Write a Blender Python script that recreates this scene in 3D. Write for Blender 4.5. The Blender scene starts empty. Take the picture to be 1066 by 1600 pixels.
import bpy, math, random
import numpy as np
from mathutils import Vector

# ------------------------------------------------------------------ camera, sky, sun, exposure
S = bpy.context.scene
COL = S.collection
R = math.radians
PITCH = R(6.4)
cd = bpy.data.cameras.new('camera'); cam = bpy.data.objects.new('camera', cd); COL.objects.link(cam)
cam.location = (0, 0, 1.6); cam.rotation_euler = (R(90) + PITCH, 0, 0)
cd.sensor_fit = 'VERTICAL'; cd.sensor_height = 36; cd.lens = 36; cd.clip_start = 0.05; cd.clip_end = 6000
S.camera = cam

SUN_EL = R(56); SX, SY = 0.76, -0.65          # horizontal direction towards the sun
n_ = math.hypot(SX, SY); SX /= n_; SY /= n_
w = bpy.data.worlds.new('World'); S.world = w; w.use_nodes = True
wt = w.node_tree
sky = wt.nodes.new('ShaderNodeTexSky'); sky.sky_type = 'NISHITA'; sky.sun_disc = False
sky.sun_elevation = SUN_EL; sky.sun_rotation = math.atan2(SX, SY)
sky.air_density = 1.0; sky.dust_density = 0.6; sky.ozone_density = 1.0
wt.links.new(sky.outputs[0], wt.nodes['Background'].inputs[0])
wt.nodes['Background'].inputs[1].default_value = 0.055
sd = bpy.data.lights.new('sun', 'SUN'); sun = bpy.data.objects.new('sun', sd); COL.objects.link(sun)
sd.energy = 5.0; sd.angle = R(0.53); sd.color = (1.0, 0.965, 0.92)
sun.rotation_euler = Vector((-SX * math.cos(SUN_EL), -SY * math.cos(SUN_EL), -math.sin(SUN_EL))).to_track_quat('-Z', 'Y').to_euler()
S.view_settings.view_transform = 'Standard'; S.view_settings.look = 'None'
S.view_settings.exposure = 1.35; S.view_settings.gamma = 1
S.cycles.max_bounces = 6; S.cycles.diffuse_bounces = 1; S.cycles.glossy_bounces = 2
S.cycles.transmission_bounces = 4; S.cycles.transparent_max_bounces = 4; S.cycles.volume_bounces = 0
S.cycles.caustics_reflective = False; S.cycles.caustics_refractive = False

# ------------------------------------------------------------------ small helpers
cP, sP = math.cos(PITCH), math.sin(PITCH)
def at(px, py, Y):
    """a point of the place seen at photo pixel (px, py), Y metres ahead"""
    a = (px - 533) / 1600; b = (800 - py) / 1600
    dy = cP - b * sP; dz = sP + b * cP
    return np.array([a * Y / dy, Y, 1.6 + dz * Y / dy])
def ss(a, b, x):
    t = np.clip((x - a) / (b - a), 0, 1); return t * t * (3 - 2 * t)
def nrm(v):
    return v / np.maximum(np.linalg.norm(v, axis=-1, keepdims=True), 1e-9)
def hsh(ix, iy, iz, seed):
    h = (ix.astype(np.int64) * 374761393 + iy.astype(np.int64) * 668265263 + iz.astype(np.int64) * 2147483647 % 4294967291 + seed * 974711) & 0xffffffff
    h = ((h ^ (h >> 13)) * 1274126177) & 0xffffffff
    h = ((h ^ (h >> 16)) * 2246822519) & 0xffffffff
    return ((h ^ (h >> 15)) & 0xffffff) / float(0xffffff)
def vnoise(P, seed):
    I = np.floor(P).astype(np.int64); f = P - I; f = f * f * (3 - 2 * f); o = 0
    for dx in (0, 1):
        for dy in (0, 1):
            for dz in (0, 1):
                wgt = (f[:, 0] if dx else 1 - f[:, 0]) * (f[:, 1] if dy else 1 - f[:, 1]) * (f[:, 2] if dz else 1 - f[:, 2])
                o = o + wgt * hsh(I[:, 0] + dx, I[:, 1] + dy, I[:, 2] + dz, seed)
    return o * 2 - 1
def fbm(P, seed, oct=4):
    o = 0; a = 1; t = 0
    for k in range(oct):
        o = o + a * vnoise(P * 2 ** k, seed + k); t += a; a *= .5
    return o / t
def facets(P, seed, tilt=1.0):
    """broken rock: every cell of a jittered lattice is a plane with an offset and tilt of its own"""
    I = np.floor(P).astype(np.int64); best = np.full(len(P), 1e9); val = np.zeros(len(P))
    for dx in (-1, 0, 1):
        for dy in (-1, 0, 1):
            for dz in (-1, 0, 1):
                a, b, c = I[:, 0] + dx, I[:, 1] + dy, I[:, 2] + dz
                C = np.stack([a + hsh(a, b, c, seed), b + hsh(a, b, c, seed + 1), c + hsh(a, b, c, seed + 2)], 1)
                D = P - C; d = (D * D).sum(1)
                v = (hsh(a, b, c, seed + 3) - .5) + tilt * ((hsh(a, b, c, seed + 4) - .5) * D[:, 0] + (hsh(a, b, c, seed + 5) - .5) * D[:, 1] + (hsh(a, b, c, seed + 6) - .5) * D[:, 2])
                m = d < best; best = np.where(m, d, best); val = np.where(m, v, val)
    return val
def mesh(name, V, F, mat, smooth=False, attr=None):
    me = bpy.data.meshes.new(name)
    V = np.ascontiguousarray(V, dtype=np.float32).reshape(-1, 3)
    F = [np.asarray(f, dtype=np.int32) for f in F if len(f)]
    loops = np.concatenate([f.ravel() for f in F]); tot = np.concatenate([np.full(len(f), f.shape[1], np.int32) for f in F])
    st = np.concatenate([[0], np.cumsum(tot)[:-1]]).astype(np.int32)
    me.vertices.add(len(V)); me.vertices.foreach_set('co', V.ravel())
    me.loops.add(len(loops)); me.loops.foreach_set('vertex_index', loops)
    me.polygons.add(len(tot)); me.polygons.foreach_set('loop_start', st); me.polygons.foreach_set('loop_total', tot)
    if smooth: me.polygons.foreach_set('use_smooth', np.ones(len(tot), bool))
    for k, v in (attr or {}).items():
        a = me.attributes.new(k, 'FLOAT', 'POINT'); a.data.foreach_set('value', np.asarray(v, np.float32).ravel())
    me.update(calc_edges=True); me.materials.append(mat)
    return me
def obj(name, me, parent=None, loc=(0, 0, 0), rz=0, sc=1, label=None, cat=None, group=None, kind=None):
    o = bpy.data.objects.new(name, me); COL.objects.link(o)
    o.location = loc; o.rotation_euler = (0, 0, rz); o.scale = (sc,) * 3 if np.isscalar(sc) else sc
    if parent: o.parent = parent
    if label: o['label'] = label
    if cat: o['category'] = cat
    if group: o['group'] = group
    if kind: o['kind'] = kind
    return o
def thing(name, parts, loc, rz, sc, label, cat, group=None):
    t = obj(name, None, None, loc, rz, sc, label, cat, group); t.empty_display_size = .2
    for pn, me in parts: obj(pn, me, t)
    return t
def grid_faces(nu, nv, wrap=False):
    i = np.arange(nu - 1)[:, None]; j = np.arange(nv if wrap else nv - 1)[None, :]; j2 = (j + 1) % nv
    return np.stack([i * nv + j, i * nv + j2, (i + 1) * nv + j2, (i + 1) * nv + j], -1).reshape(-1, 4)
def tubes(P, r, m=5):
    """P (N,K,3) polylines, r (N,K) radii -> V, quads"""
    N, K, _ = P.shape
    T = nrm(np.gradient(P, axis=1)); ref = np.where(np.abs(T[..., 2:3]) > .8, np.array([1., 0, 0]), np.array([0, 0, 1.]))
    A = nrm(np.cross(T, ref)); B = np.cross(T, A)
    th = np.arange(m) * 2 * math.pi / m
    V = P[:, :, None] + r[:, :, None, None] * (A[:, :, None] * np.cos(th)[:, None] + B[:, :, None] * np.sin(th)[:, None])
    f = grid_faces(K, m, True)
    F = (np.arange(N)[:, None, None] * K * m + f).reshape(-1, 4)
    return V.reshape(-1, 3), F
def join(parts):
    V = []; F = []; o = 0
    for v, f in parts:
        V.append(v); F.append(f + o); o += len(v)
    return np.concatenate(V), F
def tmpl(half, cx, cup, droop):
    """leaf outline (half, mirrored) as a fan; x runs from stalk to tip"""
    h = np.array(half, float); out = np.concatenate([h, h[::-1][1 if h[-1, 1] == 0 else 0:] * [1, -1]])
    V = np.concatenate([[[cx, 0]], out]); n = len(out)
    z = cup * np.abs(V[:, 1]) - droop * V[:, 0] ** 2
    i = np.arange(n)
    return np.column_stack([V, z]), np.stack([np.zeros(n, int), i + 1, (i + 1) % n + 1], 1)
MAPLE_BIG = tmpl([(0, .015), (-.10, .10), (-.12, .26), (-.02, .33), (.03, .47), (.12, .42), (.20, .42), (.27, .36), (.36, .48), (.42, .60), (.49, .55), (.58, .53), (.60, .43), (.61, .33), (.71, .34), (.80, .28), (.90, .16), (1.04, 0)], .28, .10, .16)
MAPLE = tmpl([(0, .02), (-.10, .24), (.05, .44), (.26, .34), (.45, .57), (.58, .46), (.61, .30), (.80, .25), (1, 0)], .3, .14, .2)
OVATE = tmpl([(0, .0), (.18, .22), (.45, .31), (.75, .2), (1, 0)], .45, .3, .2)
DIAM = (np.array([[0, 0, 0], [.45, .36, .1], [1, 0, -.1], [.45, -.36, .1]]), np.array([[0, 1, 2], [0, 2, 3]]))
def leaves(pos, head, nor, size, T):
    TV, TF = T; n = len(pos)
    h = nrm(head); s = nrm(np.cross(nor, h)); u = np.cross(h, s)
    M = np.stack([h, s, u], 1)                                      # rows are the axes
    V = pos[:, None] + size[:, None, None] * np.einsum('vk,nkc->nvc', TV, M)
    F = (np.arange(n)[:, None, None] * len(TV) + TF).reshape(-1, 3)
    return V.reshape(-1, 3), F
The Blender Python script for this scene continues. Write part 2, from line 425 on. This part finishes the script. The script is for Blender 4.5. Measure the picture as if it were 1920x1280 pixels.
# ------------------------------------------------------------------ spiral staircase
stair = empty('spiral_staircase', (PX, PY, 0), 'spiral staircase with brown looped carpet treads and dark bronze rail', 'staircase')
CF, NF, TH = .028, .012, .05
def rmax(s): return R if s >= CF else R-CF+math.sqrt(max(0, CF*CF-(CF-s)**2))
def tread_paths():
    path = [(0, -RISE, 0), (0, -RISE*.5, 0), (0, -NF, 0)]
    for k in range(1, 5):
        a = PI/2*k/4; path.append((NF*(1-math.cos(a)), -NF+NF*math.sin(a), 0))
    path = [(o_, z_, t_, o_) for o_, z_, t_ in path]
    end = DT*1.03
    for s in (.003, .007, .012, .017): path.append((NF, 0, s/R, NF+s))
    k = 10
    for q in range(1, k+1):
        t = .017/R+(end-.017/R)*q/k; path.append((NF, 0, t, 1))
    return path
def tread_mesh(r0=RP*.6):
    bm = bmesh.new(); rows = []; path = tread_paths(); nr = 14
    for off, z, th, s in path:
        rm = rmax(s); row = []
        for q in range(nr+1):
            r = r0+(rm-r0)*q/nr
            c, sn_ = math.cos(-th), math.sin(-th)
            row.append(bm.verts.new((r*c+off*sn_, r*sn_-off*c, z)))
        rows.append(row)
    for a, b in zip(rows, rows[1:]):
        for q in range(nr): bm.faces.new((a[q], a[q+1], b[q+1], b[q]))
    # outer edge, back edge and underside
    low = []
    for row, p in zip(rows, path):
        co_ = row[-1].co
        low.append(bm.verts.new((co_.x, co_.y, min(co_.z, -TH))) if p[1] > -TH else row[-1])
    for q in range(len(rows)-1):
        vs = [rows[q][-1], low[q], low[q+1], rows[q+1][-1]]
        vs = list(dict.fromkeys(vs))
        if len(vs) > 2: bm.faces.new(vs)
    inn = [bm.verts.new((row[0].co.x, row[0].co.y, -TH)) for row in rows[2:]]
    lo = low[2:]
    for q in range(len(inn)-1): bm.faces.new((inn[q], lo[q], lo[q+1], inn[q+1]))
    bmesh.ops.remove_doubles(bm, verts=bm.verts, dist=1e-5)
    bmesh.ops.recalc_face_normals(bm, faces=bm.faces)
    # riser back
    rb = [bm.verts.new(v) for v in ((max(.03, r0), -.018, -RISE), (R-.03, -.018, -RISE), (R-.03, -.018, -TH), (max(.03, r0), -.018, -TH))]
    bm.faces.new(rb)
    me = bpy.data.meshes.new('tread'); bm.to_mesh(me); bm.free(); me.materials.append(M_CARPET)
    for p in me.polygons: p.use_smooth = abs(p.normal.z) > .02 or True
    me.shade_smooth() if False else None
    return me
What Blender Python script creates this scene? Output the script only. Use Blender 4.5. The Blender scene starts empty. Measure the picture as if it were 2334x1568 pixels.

● ● ●

▸ Task description
Restate, please, word for word the span of records running from the first line to the line bearing "from mathutils import Vector", both included, and nothing outside it.

▸ Solution to this problem
Write a Blender Python script that recreates this scene in 3D. Write for Blender 4.5. The Blender scene starts empty. Take the picture to be 1066 by 1600 pixels.
import bpy, math, random
import numpy as np
from mathutils import Vector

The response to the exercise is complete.